(Scripts that build scenes)
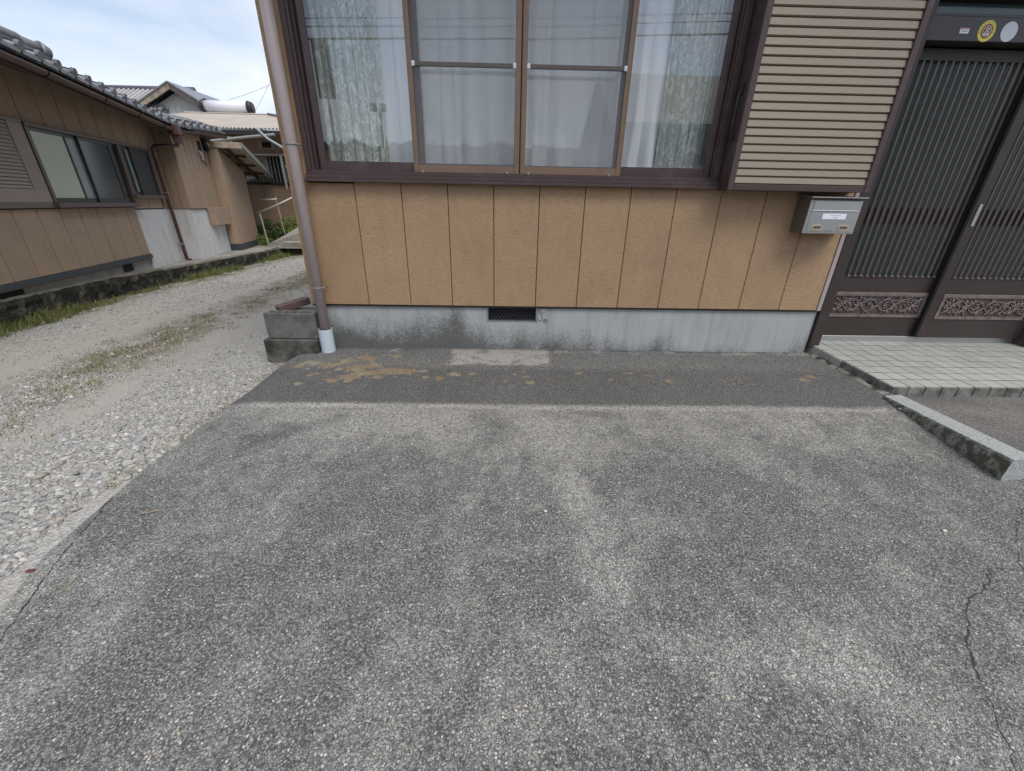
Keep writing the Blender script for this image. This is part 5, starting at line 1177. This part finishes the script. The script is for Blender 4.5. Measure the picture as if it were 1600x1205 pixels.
b = MB(); b.tube([(-3.2, 1.6, 5.52), (1.9, 1.6, 5.52)], .14, 10); b.put('ridge_tiles', M_rtileb, GH, True)
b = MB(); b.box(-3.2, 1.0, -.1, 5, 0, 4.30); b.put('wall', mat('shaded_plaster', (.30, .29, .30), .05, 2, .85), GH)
b = MB(); b.box(-3.2, 1.5, -.36, -.30, 4.20, 4.33); b.put('gutter', M_dark, GH)

# thin wires crossing the sky
for k, (a, c) in enumerate([((-10.3, 16, 4.40), (-7.0, 15.5, 5.25)), ((-8.85, 16, 4.2), (-7.7, 15.8, 5.5))]):
    b = MB(); A_, C_ = Vector(a), Vector(c); b.tube([A_.lerp(C_, t_ / 8) - Vector((0, 0, .06 * math.sin(PI * t_ / 8))) for t_ in range(9)], .006, 4)
    b.put('overhead_wire', M_lattice, label=['long thin wire rising from the gabled house to the pipe corner', 'steep thin wire above the white water tank', 'lowest thin wire beside the white water tank'][k], cat='wire')

# concrete ramp, slab stack and rails, hedge of plants
b = MB(); V = [(-5.35, 8.45, -.12), (-4.0, 8.5, -.12), (-4.0, 9.2, -.12), (-5.35, 9.2, -.12), (-5.35, 8.45, -.08), (-3.9, 8.5, .46), (-3.9, 9.2, .80), (-5.2, 9.2, -.02)]
b.add(V, [(3, 2, 1, 0), (4, 5, 6, 7), (0, 1, 5, 4), (1, 2, 6, 5), (2, 3, 7, 6), (3, 0, 4, 7)]); b.put('ramp', M_concl, label='sloping concrete ramp rising beside the plants at the drive end', cat='ramp')
for k in range(3):
    b = MB(); b.box(-4.85 + .05 * k, -3.9, 8.05, 8.40, -.12 + k * .055, -.12 + k * .055 + .048, .006); b.put('paving_slab', M_concl, label=['lowest concrete slab of the stack by the ramp', 'middle concrete slab of the stack by the ramp', 'top concrete slab of the stack by the ramp'][k], cat='slab', group='slabs stacked by the ramp')
hr = empty('handrail', (-5.0, 8.2, -.1), label='pale handrail sloping up along the concrete ramp', cat='handrail')
b = MB(); b.tube([(-.28, 0, .81), (.15, .1, .98), (.62, .2, 1.20)], .024, 8); b.put('rail', M_steel, hr, True)
b = MB(); b.tube([(-.22, 0, .80), (-.17, 0, 0)], .018, 8); b.put('post', M_steel, hr)
hr = empty('handrail', (-5.3, 8.6, -.1), label='horizontal pipe rail frame standing behind the plants', cat='handrail')
b = MB(); b.tube([(-.05, 0, 1.12), (.38, 0, 1.14)], .016, 8); b.put('rail', M_steel, hr, True); b = MB(); b.tube([(.35, 0, 1.2), (.40, 0, .3)], .012, 8); b.put('post', M_steel, hr)
def plant(name, cx, cy, z0, rx, ry, h, n, size, mat_, seed, lab, cat):
    o = empty(name, (cx, cy, z0), label=lab, cat=cat); rg = np.random.default_rng(seed); V = np.zeros((n, 4, 3)); u = rg.random(n) ** .5; a = rg.uniform(0, 2 * PI, n); zz = rg.random(n) ** .8 * h * (1.05 - .55 * u ** 2)
    c = np.stack([u * np.cos(a) * rx, u * np.sin(a) * ry, zz], 1); d1 = rg.normal(0, 1, (n, 3)); d1 /= np.linalg.norm(d1, axis=1)[:, None]; d2 = np.cross(d1, rg.normal(0, 1, (n, 3))); d2 /= np.linalg.norm(d2, axis=1)[:, None]; s_ = size * rg.uniform(.6, 1.4, (n, 1))
    V[:, 0] = c - d1 * s_; V[:, 1] = c + d2 * s_ * .45; V[:, 2] = c + d1 * s_; V[:, 3] = c - d2 * s_ * .45
    place('foliage', np_mesh('foliage', V.reshape(-1, 3), np.arange(n * 4).reshape(n, 4), mat_), o)
    b = MB()
    for k in range(7): a_ = rg.uniform(0, 6.28); b.tube([(0, 0, 0), (.4 * rx * math.cos(a_), .4 * ry * math.sin(a_), h * .45), (.8 * rx * math.cos(a_), .8 * ry * math.sin(a_), h * .75)], .008, 5)
    b.put('stems', M_stem, o); return o
M_lf1 = grass_mat('leaf_dark', (.020, .055, .014), (.045, .095, .022), (.08, .13, .035)); M_lf2 = grass_mat('leaf_bright', (.07, .15, .025), (.12, .20, .04), (.20, .24, .06))
plant('shrub', -6.15, 9.0, -.1, .40, .3, .72, 1500, .035, M_lf1, 21, 'dark green shrub beside the brown pillar corner', 'shrub')
plant('shrub', -5.55, 9.1, -.1, .42, .3, .62, 1500, .032, M_lf1, 22, 'dark green shrub behind the thin handrail post', 'shrub')
plant('shrub', -5.0, 9.25, -.05, .42, .25, .68, 1200, .034, M_lf2, 23, 'bright green fern like shrub above the ramp', 'shrub')
plant('ground_plants', -5.75, 8.65, -.1, .50, .2, .26, 1600, .022, M_lf2, 24, 'low bright green plants along the yard edge', 'plants')
o = empty('climbing_plant', (-6.05, 8.7, -.1), label='thin leafy climber rising against the far brown wall', cat='plant')
b = MB(); b.tube([(0, 0, 0), (.02, .02, .6), (-.12, .05, 1.1), (-.10, .05, 1.6), (-.16, .1, 1.85)], .012, 5); b.tube([(0, 0, .4), (-.18, .05, 1.0), (-.22, 0, 1.5)], .008, 5); b.put('stems', M_stem, o)
rg = np.random.default_rng(31); n = 420; zz = rg.uniform(.5, 1.9, n); c = np.stack([-.02 - .08 * zz + rg.normal(0, .07, n), rg.normal(0, .06, n), zz], 1); d1 = rg.normal(0, .028, (n, 3)); d2 = rg.normal(0, .016, (n, 3))
place('foliage', np_mesh('foliage', np.stack([c - d1, c + d2, c + d1, c - d2], 1).reshape(-1, 3), np.arange(n * 4).reshape(n, 4), M_lf1), o)

# ================================================================== ACROSS THE STREET (seen mirrored in the window)
b = MB(); b.quad((-60, -40, -.55), (60, -40, -.55), (60, -5.2, -.35), (-60, -5.2, -.35)); b.put('street', mat('asphalt', (.06, .06, .062), .15, 2, .9), kind='structure')
b = MB(); b.quad((-8, -5.3, -.30), (7, -5.3, -.30), (7, -3.4, -.10), (-8, -3.4, -.10)); b.put('forecourt', M_concl, kind='structure')
OH = empty('opposite_house', (5.0, -15, -.4), label='grey roofed house across the street behind the camera', cat='house')
M_oroof = mat('opposite_roof', (.19, .20, .21), .1, 2, .6)
b = MB(); b.box(.4, 9.0, -6.4, -.4, 0, 4.3); b.put('wall', mat('opposite_wall', (.33, .33, .32), .05, 2, .85), OH)
b = MB(); b.prismx([(.3, 4.2), (-3.4, 6.7), (-7.1, 4.2), (-3.4, 6.3)], 0, 9.5); b.put('roof', M_oroof, OH)
b = MB(); b.box(0, 9.5, .9, 1.0, 2.6, 4.2); b.put('carport_panel', mat('opposite_band', (.30, .32, .34), .05, 2, .6), OH)
b = MB(); b.prismx([(2.6, 2.5), (.0, 3.4), (.0, 3.3), (2.6, 2.4)], -.3, 9.5); b.put('porch_roof', M_oroof, OH)
for i in range(3):
    b = MB(); b.box(1.0 + i * 2.6, 2.6 + i * 2.6, -.39, -.37, .9, 2.1); b.put('window', M_grey, OH)
sh = empty('signboard', (-3.06, -8.0, -.4), label='blank dark signboard on a post across the street', cat='signboard')
b = MB(); b.box(-.19, .19, -.06, .0, 3.54, 4.62, .01); b.put('board', M_lattice, sh); b = MB(); b.tube([(0, -.1, 0), (0, -.1, 4.6)], .03, 8); b.put('post', M_wire, sh)
sp_ = empty('street_lamp', (-3.0, -12.0, -.4), label='slim pole with twin floodlights across the street', cat='lamp')
b = MB(); b.tube([(0, 0, 0), (.05, 0, 4.0)], .05, 8); b.put('pole', M_wire, sp_)
for s in (-1, 1):
    b = MB(); b.box(s * .15 - .09, s * .15 + .09, -.1, .1, 4.0, 4.2, .02); b.put('lamp_head', M_lattice, sp_)
b = MB(); b.tube([(-.2, 0, 4.05), (.2, 0, 4.05)], .03, 6); b.put('crossbar', M_wire, sp_)
for k, (y0, z0, x0, x1, dz) in enumerate([(-10, 5.15, -14, 14, .25), (-10, 4.90, -14, 14, .25), (-10.4, 5.42, -14, 14, .2), (-10.2, 4.95, -14, 14, .2)]):
    b = MB(); b.tube([(x0 + (x1 - x0) * t_ / 20, y0, z0 + .06 * (x0 + (x1 - x0) * t_ / 20) * .5 - dz * math.sin(PI * t_ / 20) * .5 + .1) for t_ in range(21)], [.011, .02, .010, .012][k], 4); b.put('power_line', M_dark, label=['upper power line across the street', 'thick lower power line across the street', 'highest thin power line across the street', 'thin twisted power line under the thick one'][k], cat='wire')
low = empty('low_building', (-12.5, -30, -.4), label='low beige building across the street, mirrored at the glass bottom left', cat='building')
b = MB(); b.box(0, 3.2, -6, 0, 0, 4.7); b.put('wall', mat('beige_wall', (.52, .46, .30), .08, 2, .85), low); b = MB(); b.box(-.2, 3.4, -6.2, .2, 4.7, 4.85); b.put('roof', M_oroof, low)
rg = np.random.default_rng(77); n = 42000
tx = rg.uniform(-70, 40, n); base = 7.2 + 1.6 * fbm(tx * .12, tx * 0, 4) + .9 * vnoise(tx * .7, tx * 0 + 5); zt = base * rg.random(n) ** .6; yy = -60 + rg.normal(0, 1.5, n)
c = np.stack([tx, yy, zt - .5], 1); d1 = rg.normal(0, .33, (n, 3)); d2 = rg.normal(0, .33, (n, 3))
place('tree_line', np_mesh('tree_line', np.stack([c - d1, c + d2, c + d1, c - d2], 1).reshape(-1, 3), np.arange(n * 4).reshape(n, 4), mat('wood_mass', (.035, .055, .025), .4, .5, .9)), label='distant dark wooded ridge across the street', kind='stuff')
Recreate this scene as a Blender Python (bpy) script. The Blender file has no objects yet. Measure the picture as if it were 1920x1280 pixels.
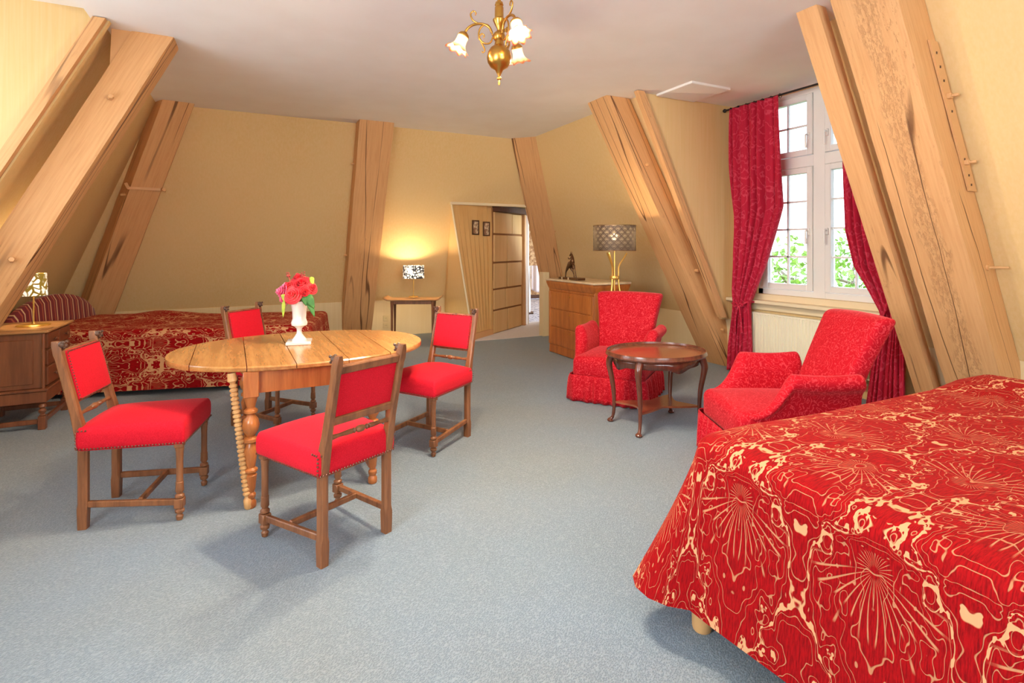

EXERCISE DETAILS —
Quote the data above from the line containing "b = MB(); b.box(-3.2, 1.0, -.1, 5, 0, 4.30);" to the line containing "b = MB(); b.box(-3.2, 1.5, -.36, -.30, 4.20, 4.33);", inclusive, and stop.

FULL OUTPUT —
b = MB(); b.box(-3.2, 1.0, -.1, 5, 0, 4.30); b.put('wall', mat('shaded_plaster', (.30, .29, .30), .05, 2, .85), GH)
b = MB(); b.box(-3.2, 1.5, -.36, -.30, 4.20, 4.33); b.put('gutter', M_dark, GH)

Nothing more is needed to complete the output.